Middle East
ATTACK
on AMERICA

Taliban still pose threat to Afghans

12/28/2001

By JEFFREY SCHAEFFER
Associated Press Writer


SHIBERGAN, Afghanistan — Former Taliban fighters who have "simply changed their turban color" and melted into the population represent a threat to the stability of Afghanistan and its interim government, the newly appointed deputy defense minister warned.

``The Taliban cannot wage war against us, but they can still create huge problems like committing acts of terrorism and kidnapping our people,'' Gen. Rashid Dostum said Thursday in northern Afghanistan. ``There are still risks.''

Dostum, an ethnic Uzbek warlord, was a key member of the northern alliance that helped overthrow the Taliban and a major power broker in northern Afghanistan and its main city, Mazar-e-Sharif.

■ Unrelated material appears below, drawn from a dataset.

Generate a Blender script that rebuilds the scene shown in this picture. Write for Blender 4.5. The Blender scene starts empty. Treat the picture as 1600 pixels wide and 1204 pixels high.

His appointment Monday was seen as an attempt by interim Prime Minister Hamid Karzai to bolster support for the transitional government, which took office last weekend. Dostum had been angry because the key ministries of defense, foreign affairs and the interior all went to an ethnic Tajik group from the Panjshir valley.

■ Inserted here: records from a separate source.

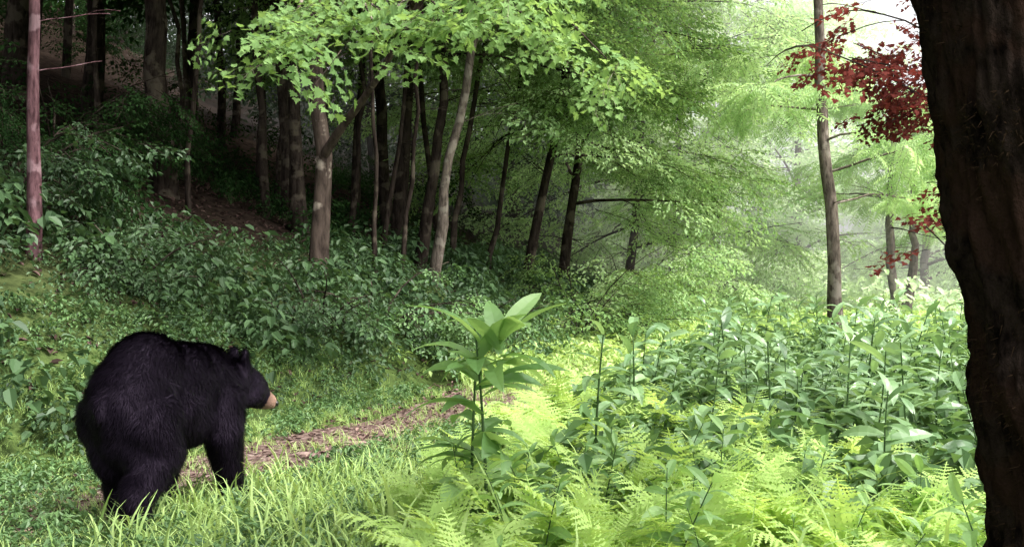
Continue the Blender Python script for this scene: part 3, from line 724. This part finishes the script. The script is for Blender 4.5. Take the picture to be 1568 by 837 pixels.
# ------------------------------------------------------------------ humid haze over the clearing (real volume)
bm=bmesh.new(); bmesh.ops.create_cube(bm,size=1); me=bpy.data.meshes.new('haze'); bm.to_mesh(me); bm.free()
mv,nt,out=newmat('haze_air'); vs=nt.nodes.new('ShaderNodeVolumeScatter'); vs.inputs['Color'].default_value=(1,1,.96,1); vs.inputs['Density'].default_value=.017; vs.inputs['Anisotropy'].default_value=.1; nt.links.new(vs.outputs[0],out.inputs['Volume'])
me.materials.append(mv); hz=bpy.data.objects.new('haze',me); hz.location=(23,58,7); hz.scale=(44,84,20); hz.rotation_euler=(0,0,R_(-17)); scene.collection.objects.link(hz)

# ------------------------------------------------------------------ light, sky, camera
az,el=R_(118),R_(55)
sv=Vector((math.cos(el)*math.sin(az),math.cos(el)*math.cos(az),math.sin(el)))
sd=bpy.data.lights.new('sun','SUN'); sd.energy=5; sd.angle=R_(12); sd.color=(1,.96,.90)
so=bpy.data.objects.new('sun',sd); so.rotation_euler=sv.to_track_quat('Z','Y').to_euler(); scene.collection.objects.link(so)
w=bpy.data.worlds.new('World'); scene.world=w; w.use_nodes=True; nt=w.node_tree
bg=nt.nodes['Background']; sk=nt.nodes.new('ShaderNodeTexSky'); sk.sky_type='NISHITA'; sk.sun_disc=False; sk.sun_elevation=el; sk.sun_rotation=az; sk.dust_density=6; sk.air_density=1
hs=nt.nodes.new('ShaderNodeHueSaturation'); hs.inputs['Saturation'].default_value=.15; hs.inputs['Value'].default_value=3.3; nt.links.new(sk.outputs[0],hs.inputs['Color']); nt.links.new(hs.outputs[0],bg.inputs[0]); bg.inputs[1].default_value=.15
cam=bpy.data.cameras.new('camera'); cam.sensor_width=36; cam.lens=34.6; cam.clip_end=1000; cam.clip_start=.05
co=bpy.data.objects.new('camera',cam); co.location=(0,0,1.15); co.rotation_euler=(R_(90),0,0); scene.collection.objects.link(co); scene.camera=co
scene.view_settings.view_transform='Standard'; scene.view_settings.look='None'; scene.view_settings.exposure=0
print('TRIS', sum(len(m.polygons) for m in bpy.data.meshes))
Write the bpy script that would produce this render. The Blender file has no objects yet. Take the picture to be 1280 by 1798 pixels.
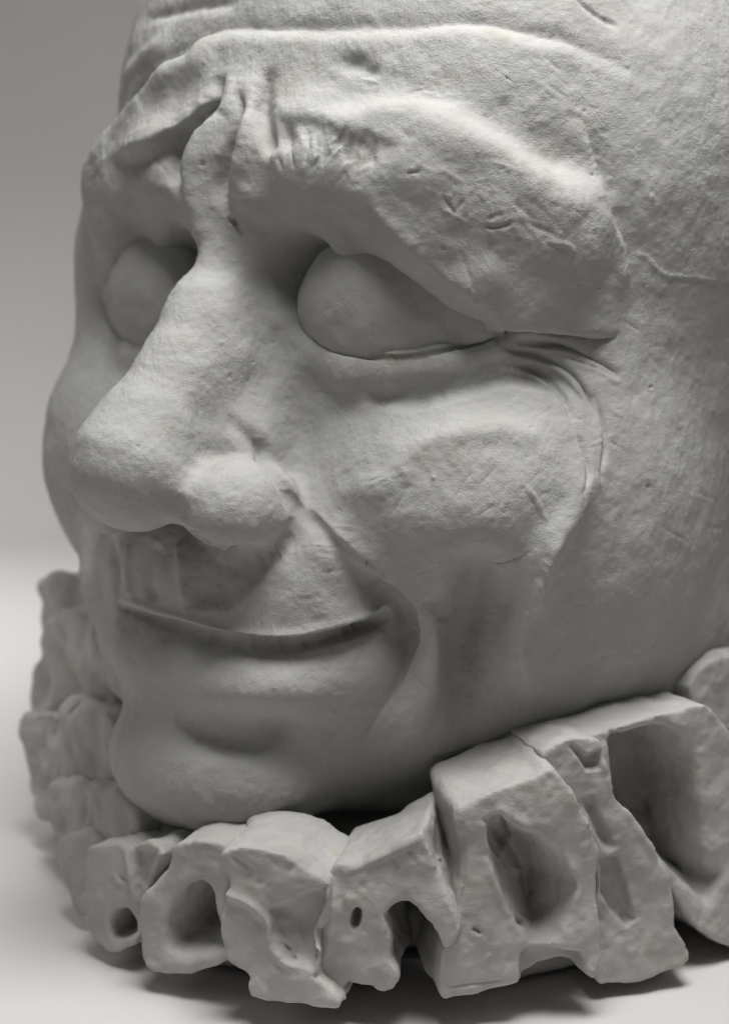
import bpy, math, random
import numpy as np
from mathutils import Vector, Matrix

random.seed(7)
rng = np.random.default_rng(7)
scene = bpy.context.scene

# ------------------------------------------------------------------ units
# The sculpture is measured in design units (1 du = 0.16 mm); origin at the lens, Z up, Y away.
S = 0.00016
FOC, CX, CY = 3200.0, 640.0, 899.0
PITCH = math.radians(10)
GROUND = -1452.0
OFF = np.array([0.0, 0.0, -GROUND])

def W(p):
    return (np.asarray(p, float) + OFF) * S

# ------------------------------------------------------------------ camera
cam_d = bpy.data.cameras.new('camera')
cam = bpy.data.objects.new('camera', cam_d)
scene.collection.objects.link(cam)
scene.camera = cam
cam.location = W((0, 0, 0))
cam.rotation_euler = (math.radians(90) - PITCH, 0, 0)
cam_d.sensor_fit = 'VERTICAL'
cam_d.sensor_height = 24.0
cam_d.lens = 24.0 * FOC / 1798.0
cam_d.clip_start = 0.01
cam_d.clip_end = 50
cam_d.dof.use_dof = True
cam_d.dof.focus_distance = 3150 * S
cam_d.dof.aperture_fstop = 6.0

# ------------------------------------------------------------------ world and lamps
world = bpy.data.worlds.new('World')
scene.world = world
world.use_nodes = True
world.node_tree.nodes['Background'].inputs[0].default_value = (1.0, 0.985, 0.96, 1)
world.node_tree.nodes['Background'].inputs[1].default_value = 0.03

def area(name, loc, target, size, power, col=(1, 0.995, 0.985)):
    d = bpy.data.lights.new(name, 'AREA')
    d.shape = 'RECTANGLE'
    d.size, d.size_y = size
    d.energy = power
    d.color = col
    o = bpy.data.objects.new(name, d)
    scene.collection.objects.link(o)
    o.location = W(loc)
    v = Vector(W(target)) - Vector(W(loc))
    o.rotation_euler = v.to_track_quat('-Z', 'Y').to_euler()
    return o

area('softbox_top', (350, 2480, 2900), (180, 2850, -700), (0.32, 0.22), 5.2)
area('fill_left', (-3200, 2100, 1300), (0, 3300, -600), (0.35, 0.35), 0.28)  # added fill lamp, stands in for bounce from table and side walls
area('fill_right', (2600, 1900, 3000), (500, 3300, 0), (0.40, 0.40), 0.35)  # added fill lamp that lifts the right side of the head
bl = area('fill_table', (-2300, 5600, 700), (-2200, 5650, GROUND), (0.35, 0.35), 1.1)  # unseen low lamp, added to brighten the table at back left
bl.data.spread = math.radians(140)

scene.view_settings.view_transform = 'Standard'
scene.view_settings.look = 'None'
scene.view_settings.exposure = 0.0
scene.view_settings.gamma = 1.0
scene.render.film_transparent = False
scene.cycles.max_bounces = 6

# ------------------------------------------------------------------ projection helpers
_f = np.array([0, math.cos(PITCH), -math.sin(PITCH)])
_u = np.array([0, math.sin(PITCH), math.cos(PITCH)])
YAW = math.radians(42)
FW = np.array([-math.sin(YAW), -math.cos(YAW), 0.0])
LA = np.array([math.cos(YAW), -math.sin(YAW), 0.0])

def ray(x, y):
    return _f + np.array([1, 0, 0]) * ((x - CX) / FOC) + _u * ((CY - y) / FOC)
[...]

In eastern Afghanistan, unidentified assailants fired four rockets overnight at the city of Jalalabad, the Pakistan-based Afghan Islamic Press reported Friday. Two rockets targeted a military installation, but there were no reported injuries, the news agency said.

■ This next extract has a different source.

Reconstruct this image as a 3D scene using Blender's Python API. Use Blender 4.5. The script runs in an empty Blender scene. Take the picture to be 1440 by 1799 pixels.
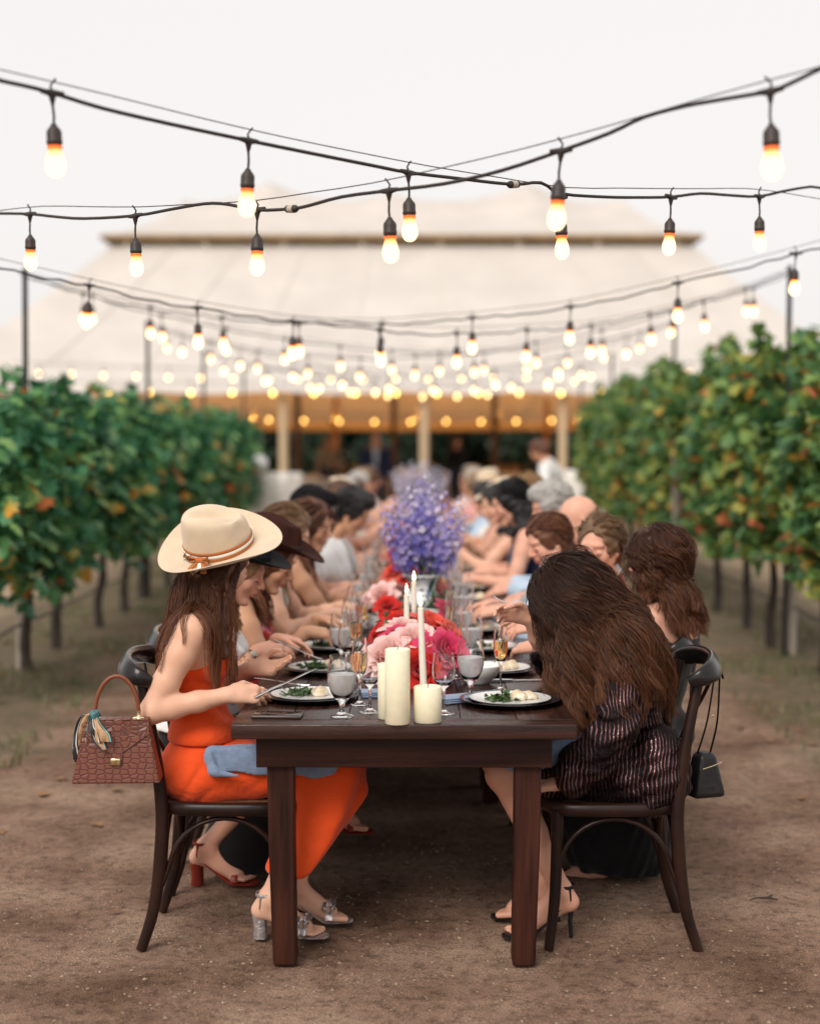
import bpy, bmesh, math, random, time
import numpy as np
from mathutils import Vector, Matrix, Quaternion
T0 = time.time()
S = bpy.context.scene
C = S.collection
R = math.radians
random.seed(7); NP = np.random.default_rng(11)

# ------------------------------------------------------------------ camera, sky, sun, exposure
cam_d = bpy.data.cameras.new('camera'); cam = bpy.data.objects.new('camera', cam_d); C.objects.link(cam)
CAM_H = 1.6
cam.location = (0, 0, CAM_H); cam.rotation_euler = (R(90 - 2.674), 0, R(0.31))
cam_d.sensor_fit = 'VERTICAL'; cam_d.sensor_height = 51.9; cam_d.lens = 80
cam_d.clip_start = 0.1; cam_d.clip_end = 2000
cam_d.dof.use_dof = True; cam_d.dof.focus_distance = 4.95; cam_d.dof.aperture_fstop = 2.0
cam_d.dof.aperture_blades = 0
S.camera = cam

W = bpy.data.worlds.new('World'); S.world = W; W.use_nodes = True
nt = W.node_tree; nt.nodes.clear()
sky = nt.nodes.new('ShaderNodeTexSky'); sky.sky_type = 'NISHITA'; sky.sun_disc = False
SUN_EL, SUN_AZ = R(42), R(205)          # azimuth measured from +Y clockwise
sky.sun_elevation = SUN_EL; sky.sun_rotation = SUN_AZ
sky.air_density = 1.0; sky.dust_density = 4.0; sky.ozone_density = 1.0
hsv = nt.nodes.new('ShaderNodeHueSaturation'); hsv.inputs['Saturation'].default_value = 0.22
hsv.inputs['Value'].default_value = 1.0
mixn = nt.nodes.new('ShaderNodeMix'); mixn.data_type = 'RGBA'
mixn.inputs['Factor'].default_value = 0.86                      # thin even overcast over the clear sky
mixn.inputs['B'].default_value = (6.3, 6.08, 5.95, 1)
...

This month, anti-Taliban forces based in Jalalabad overran al-Qaida hideouts in the nearby Tora Bora cave complex with the help of intense U.S. bombing and teams of elite U.S. troops. U.S. and some Afghan officials have said there are still pockets of resistance in the area.

Hundreds of local commanders and politicians waited Thursday at the guest residence outside Dostum's compound in the town of Shibergan to congratulate the general on his appointment. He told foreign reporters that he was concerned many Taliban remained in the region.

``They have simply changed their turban color. They have changed their uniform,'' he said.

Dostum said he was willing to commit as many as 15,000 soldiers to hunt for terrorism suspect Osama bin Laden and members of his al-Qaida organization, blamed for the Sept. 11 terrorist attacks.

Dostum also pledged to work to disarm people who are not affiliated with the country's militia forces — groups of fighters loyal to local warlords who fought against the Taliban — and to merge the militia into an integrated national force.

``We want to bring discipline to the soldiers (and) bring peace to northern Afghanistan,'' he said.

Dostum, 47, was a key partner in the anti-Taliban northern alliance, but he also has a long history of bad blood with many northern alliance commanders.

His large army of well-trained fighters fought side-by-side with U.S. special forces troops last month in taking Mazar-e-Sharif, the first major Taliban city to fall under the pressure of relentless American airstrikes.

Taliban remnants are just one of the difficulties facing the interim government and the foreign countries trying to help rebuild Afghanistan after decades of war.

In southern Afghanistan, aid to hungry and displaced people is being blocked by two long-standing problems — common crime and fighting among Afghan factions.

The U.N. World Food Program said Thursday it has been unable to deliver aid to 238,000 hungry people in and around the former Taliban stronghold of Kandahar.

U.N. relief agencies have returned to other parts of Afghanistan that were abandoned by the Taliban, but Kandahar remains a ``no-go area'' because of power vacuums and tension between rival militias outside the city, WFP spokesman Jordan Dey said in Islamabad, Pakistan.

He described the situation as ``chaotic'' but said a United Nations team planned to assess security in the area Friday and that food trucks in southwestern Pakistan were ready to move into Kandahar within days.

``Where there is agreement as to leadership and authority, those areas are relatively safe,'' Day said. ``Where there is a power vacuum, or not clear lines of authority, it's more chaotic.''

In other developments:

— The aircraft carrier USS Theodore Roosevelt, operating in the Arabian Gulf, launched some 80 sorties Thursday over Afghanistan. All warplanes returned to the ship safely without dropping any bombs, marking the fifth consecutive day that warplanes from the carrier have not dropped bombs.

— Defense Secretary Donald H. Rumsfeld said the U.S. military will hold Taliban and al-Qaida detainees at the U.S. Navy base in Cuba. When asked whether he thought Cuban President Fidel Castro would object, Rumsfeld said he didn't ``anticipate any trouble with Mr. Castro.''

— Uzbek President Islam Karimov of Uzbekistan said he fears defeated Taliban and foreigners who fought alongside them could cross into Uzbekistan and other former Soviet republics of Central Asia. Uzbekistan, which has played host to U.S. troops for the anti-terror campaign, has struggled in recent years with Islamic militants.